▶ _INSTRUCTION_
Only the lines from the one containing "1800 pixels high." down to the one containing "120, .5)], 'blob', 40)", inclusive, are to be quoted exactly.

▶ _RECORD EXCERPTS_
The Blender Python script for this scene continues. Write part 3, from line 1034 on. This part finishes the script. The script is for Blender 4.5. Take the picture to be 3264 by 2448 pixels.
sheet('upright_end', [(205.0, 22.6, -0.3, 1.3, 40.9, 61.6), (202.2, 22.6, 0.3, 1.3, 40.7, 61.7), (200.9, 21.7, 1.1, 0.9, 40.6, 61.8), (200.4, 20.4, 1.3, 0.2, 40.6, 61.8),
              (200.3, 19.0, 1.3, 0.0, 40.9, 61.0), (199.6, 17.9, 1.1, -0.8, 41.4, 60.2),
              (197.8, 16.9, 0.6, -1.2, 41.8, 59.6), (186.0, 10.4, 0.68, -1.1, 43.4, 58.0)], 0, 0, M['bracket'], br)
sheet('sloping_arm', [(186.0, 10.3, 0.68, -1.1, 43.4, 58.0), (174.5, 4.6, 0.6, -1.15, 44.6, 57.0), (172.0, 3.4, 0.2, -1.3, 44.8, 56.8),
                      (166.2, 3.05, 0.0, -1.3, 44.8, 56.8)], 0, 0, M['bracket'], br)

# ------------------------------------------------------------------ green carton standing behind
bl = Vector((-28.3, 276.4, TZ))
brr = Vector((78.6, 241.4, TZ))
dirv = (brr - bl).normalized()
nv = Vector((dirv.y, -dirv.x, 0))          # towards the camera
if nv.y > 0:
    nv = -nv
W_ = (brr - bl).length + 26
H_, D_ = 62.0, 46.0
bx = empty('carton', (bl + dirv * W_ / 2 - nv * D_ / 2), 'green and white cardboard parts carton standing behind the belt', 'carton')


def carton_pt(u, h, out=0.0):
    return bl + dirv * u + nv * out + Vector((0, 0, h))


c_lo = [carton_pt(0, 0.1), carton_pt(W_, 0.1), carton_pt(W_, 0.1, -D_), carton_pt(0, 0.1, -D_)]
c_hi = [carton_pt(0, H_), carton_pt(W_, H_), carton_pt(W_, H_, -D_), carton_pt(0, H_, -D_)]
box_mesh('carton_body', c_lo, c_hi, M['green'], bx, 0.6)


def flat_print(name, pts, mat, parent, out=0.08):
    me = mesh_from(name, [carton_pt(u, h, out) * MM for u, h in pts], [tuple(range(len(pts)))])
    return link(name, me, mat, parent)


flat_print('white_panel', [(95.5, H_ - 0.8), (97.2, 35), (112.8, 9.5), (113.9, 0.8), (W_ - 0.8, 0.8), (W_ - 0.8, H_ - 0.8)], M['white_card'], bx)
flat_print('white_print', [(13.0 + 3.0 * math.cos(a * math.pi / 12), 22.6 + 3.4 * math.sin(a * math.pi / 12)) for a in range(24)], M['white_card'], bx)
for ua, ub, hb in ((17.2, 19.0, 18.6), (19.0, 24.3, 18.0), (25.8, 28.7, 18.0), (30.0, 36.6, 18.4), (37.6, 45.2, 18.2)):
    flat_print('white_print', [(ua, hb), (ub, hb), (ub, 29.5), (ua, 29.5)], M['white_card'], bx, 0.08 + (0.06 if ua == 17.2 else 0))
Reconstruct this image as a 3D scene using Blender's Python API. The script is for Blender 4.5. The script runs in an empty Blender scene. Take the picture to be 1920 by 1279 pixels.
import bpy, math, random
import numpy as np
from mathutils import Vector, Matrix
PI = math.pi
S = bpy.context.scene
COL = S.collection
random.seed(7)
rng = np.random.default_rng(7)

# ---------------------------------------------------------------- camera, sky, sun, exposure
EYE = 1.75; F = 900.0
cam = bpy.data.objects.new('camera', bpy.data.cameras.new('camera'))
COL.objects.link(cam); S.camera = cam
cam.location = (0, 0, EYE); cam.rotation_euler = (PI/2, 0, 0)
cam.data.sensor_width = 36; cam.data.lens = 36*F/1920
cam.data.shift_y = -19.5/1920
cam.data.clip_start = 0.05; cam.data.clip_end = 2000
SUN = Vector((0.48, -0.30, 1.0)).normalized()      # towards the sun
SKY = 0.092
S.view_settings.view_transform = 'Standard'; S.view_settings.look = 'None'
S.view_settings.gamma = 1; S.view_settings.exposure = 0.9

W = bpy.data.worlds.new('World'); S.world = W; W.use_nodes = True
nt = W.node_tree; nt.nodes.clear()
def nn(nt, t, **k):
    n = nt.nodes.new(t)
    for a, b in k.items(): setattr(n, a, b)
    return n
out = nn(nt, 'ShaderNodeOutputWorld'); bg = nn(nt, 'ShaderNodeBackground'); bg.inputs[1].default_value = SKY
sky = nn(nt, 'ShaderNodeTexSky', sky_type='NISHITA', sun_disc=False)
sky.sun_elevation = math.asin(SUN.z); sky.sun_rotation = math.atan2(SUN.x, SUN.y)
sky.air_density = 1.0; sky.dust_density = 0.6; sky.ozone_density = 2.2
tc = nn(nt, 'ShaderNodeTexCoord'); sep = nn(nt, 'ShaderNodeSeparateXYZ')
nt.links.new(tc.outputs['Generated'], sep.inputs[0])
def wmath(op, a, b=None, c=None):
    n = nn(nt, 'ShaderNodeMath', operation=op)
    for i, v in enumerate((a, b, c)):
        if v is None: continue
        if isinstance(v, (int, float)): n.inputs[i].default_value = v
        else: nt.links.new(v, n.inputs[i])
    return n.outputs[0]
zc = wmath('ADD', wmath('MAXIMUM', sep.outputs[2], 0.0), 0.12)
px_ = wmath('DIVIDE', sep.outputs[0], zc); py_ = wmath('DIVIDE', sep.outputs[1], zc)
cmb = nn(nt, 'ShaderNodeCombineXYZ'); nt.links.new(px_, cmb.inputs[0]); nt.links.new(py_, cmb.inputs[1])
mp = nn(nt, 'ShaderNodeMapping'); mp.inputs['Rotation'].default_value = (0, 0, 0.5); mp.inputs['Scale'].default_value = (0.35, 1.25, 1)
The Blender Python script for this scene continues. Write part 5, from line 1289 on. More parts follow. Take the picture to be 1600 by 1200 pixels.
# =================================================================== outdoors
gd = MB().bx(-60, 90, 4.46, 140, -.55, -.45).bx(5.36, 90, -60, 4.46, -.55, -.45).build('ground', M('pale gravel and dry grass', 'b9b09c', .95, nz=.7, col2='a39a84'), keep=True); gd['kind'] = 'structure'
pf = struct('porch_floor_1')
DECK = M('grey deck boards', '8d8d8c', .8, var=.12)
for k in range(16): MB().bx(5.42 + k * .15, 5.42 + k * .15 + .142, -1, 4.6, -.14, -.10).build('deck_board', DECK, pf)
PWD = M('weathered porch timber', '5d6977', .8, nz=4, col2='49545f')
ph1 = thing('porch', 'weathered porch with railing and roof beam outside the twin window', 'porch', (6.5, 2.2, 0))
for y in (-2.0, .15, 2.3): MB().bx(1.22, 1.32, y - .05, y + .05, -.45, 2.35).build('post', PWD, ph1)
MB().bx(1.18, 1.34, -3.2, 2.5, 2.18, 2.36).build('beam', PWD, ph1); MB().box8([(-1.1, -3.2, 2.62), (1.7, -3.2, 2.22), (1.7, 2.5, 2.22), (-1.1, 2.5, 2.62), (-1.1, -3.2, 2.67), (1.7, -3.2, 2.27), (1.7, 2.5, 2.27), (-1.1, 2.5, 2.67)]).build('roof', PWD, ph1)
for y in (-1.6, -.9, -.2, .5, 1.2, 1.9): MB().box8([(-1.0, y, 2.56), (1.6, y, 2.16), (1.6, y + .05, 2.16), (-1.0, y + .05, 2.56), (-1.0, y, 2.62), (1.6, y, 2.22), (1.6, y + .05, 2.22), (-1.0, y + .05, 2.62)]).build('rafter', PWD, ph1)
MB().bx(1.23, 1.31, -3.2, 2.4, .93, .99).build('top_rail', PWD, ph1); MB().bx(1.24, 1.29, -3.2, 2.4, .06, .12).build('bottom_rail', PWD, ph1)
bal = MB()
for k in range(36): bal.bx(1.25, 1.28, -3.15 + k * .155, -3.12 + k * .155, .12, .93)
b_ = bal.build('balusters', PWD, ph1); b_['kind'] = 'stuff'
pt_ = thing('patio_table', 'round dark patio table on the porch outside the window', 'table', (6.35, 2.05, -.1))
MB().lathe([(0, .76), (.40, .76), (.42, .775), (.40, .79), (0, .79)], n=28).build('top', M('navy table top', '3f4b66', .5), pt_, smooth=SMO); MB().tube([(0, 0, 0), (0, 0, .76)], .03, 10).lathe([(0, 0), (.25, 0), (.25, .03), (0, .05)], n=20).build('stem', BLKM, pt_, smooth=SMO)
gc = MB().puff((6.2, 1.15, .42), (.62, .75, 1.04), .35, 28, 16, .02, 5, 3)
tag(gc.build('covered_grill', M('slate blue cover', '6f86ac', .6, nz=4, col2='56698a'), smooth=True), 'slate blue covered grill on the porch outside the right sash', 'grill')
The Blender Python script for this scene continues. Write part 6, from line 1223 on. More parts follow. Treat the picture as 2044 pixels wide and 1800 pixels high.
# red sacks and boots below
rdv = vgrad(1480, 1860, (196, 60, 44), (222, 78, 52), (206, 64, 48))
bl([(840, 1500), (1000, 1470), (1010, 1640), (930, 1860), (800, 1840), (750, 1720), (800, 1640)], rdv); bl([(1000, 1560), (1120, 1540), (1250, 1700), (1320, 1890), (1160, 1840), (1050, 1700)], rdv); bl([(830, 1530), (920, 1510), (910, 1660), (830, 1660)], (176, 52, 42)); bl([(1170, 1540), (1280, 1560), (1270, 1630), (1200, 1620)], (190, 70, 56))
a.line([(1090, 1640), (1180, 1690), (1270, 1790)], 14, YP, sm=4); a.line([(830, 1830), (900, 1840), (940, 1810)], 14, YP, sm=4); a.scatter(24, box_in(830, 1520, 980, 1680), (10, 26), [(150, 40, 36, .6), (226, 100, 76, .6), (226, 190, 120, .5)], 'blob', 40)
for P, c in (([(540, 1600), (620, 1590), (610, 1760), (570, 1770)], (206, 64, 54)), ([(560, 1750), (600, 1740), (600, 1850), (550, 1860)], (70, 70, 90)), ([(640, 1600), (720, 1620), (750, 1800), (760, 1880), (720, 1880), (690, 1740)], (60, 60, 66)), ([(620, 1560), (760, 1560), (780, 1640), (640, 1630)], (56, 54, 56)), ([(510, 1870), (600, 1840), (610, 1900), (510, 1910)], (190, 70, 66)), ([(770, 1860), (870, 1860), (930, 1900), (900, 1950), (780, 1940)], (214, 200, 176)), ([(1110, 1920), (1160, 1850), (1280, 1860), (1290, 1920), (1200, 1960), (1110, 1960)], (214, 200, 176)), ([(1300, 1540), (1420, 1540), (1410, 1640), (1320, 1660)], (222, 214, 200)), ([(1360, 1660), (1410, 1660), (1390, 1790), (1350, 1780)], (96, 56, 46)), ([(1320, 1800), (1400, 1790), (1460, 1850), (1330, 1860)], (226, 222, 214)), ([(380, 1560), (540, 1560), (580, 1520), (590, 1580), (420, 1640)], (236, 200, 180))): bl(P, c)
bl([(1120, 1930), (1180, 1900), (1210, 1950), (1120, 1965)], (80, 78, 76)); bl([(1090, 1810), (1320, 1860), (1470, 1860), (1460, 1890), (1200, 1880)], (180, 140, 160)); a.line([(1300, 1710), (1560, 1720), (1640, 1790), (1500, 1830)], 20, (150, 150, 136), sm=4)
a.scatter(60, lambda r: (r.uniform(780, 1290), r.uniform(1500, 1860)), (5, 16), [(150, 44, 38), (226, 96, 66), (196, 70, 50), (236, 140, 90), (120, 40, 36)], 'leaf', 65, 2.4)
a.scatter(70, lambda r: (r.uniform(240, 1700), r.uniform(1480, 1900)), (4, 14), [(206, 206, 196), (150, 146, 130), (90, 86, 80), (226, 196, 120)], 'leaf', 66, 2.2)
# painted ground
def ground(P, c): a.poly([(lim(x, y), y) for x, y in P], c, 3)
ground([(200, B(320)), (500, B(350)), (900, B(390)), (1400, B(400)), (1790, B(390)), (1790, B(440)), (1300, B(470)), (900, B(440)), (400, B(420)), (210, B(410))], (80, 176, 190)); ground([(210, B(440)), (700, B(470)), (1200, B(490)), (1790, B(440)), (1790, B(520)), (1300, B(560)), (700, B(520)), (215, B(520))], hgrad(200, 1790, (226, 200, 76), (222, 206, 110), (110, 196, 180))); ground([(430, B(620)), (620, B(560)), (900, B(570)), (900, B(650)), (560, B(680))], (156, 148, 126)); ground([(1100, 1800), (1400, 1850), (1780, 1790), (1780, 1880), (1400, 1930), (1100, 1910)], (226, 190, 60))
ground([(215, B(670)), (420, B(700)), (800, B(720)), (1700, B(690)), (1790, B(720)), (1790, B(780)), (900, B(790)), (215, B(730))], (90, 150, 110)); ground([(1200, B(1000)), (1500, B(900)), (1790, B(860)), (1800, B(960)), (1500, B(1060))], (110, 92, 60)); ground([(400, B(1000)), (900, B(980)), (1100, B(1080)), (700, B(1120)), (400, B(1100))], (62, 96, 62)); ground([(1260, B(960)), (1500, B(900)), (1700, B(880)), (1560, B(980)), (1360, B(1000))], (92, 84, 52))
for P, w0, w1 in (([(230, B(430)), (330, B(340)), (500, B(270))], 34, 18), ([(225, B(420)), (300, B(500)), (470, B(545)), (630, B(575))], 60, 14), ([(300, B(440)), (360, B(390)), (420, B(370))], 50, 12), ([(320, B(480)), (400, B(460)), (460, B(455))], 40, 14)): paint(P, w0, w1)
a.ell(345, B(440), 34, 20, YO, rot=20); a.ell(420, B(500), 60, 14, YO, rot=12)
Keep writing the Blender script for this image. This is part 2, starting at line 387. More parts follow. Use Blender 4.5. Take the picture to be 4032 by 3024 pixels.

▶ _ANSWER TO THIS PROBLEM_
The Blender Python script for this scene continues. Write part 6, from line 1223 on. More parts follow. Treat the picture as 2044 pixels wide and 1800 pixels high.
# red sacks and boots below
rdv = vgrad(1480, 1860, (196, 60, 44), (222, 78, 52), (206, 64, 48))
bl([(840, 1500), (1000, 1470), (1010, 1640), (930, 1860), (800, 1840), (750, 1720), (800, 1640)], rdv); bl([(1000, 1560), (1120, 1540), (1250, 1700), (1320, 1890), (1160, 1840), (1050, 1700)], rdv); bl([(830, 1530), (920, 1510), (910, 1660), (830, 1660)], (176, 52, 42)); bl([(1170, 1540), (1280, 1560), (1270, 1630), (1200, 1620)], (190, 70, 56))
a.line([(1090, 1640), (1180, 1690), (1270, 1790)], 14, YP, sm=4); a.line([(830, 1830), (900, 1840), (940, 1810)], 14, YP, sm=4); a.scatter(24, box_in(830, 1520, 980, 1680), (10, 26), [(150, 40, 36, .6), (226, 100, 76, .6), (226, 190, 120, .5)], 'blob', 40)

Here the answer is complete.